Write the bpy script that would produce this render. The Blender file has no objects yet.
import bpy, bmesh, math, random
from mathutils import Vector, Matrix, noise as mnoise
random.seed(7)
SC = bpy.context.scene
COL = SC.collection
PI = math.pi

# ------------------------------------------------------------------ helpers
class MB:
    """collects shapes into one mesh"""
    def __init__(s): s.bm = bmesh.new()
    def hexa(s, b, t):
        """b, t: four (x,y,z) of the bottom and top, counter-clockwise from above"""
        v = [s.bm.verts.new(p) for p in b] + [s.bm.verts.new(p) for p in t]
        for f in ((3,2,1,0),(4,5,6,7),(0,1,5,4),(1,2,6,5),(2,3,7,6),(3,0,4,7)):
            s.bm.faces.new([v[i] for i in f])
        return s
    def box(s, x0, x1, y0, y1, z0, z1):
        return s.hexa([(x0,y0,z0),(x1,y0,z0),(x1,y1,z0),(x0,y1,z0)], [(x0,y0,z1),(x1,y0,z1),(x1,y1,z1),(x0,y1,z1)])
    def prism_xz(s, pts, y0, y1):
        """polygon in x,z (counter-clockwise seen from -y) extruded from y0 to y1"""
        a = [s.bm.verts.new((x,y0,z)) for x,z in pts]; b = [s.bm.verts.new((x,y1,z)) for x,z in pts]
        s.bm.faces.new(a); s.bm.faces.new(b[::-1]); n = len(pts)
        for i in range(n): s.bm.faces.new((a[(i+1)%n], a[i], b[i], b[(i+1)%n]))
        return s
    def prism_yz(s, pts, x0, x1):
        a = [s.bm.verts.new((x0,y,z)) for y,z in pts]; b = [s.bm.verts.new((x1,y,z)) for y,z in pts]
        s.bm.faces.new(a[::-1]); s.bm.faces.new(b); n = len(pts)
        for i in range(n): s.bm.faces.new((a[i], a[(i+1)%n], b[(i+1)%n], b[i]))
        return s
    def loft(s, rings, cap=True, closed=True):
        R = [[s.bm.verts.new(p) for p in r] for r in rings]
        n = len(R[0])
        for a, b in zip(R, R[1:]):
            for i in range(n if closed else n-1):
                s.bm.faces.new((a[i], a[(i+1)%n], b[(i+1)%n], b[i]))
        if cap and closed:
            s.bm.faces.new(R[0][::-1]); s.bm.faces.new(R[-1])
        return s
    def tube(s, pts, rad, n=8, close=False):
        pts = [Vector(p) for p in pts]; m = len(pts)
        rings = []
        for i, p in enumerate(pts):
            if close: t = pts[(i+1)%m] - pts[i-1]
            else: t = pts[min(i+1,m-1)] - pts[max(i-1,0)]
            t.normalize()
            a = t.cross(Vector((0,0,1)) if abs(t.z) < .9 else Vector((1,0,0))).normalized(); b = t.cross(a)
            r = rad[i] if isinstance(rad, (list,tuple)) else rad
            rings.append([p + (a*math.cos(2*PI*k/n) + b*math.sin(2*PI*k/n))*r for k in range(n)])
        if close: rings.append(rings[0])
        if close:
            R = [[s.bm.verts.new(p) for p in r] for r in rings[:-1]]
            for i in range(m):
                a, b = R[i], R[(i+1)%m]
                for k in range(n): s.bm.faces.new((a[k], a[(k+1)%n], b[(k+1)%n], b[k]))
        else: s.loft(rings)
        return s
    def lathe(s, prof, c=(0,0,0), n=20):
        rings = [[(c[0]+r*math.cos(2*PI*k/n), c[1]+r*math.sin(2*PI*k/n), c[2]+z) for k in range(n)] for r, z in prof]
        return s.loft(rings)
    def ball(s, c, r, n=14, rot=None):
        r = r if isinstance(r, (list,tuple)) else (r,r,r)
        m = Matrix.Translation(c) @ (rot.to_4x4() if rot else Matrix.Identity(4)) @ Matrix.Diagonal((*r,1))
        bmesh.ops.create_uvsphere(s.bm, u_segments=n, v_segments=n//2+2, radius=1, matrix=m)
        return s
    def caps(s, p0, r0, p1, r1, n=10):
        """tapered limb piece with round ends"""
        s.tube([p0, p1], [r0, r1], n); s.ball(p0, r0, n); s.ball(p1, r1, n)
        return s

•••

* **Your objective**:
Write out the listing's lines exactly, from its first line through the line that contains "PI = math.pi", and stop there.

* **Result**:
Write the bpy script that would produce this render. The Blender file has no objects yet.
import bpy, bmesh, math, random
from mathutils import Vector, Matrix, noise as mnoise
random.seed(7)
SC = bpy.context.scene
COL = SC.collection
PI = math.pi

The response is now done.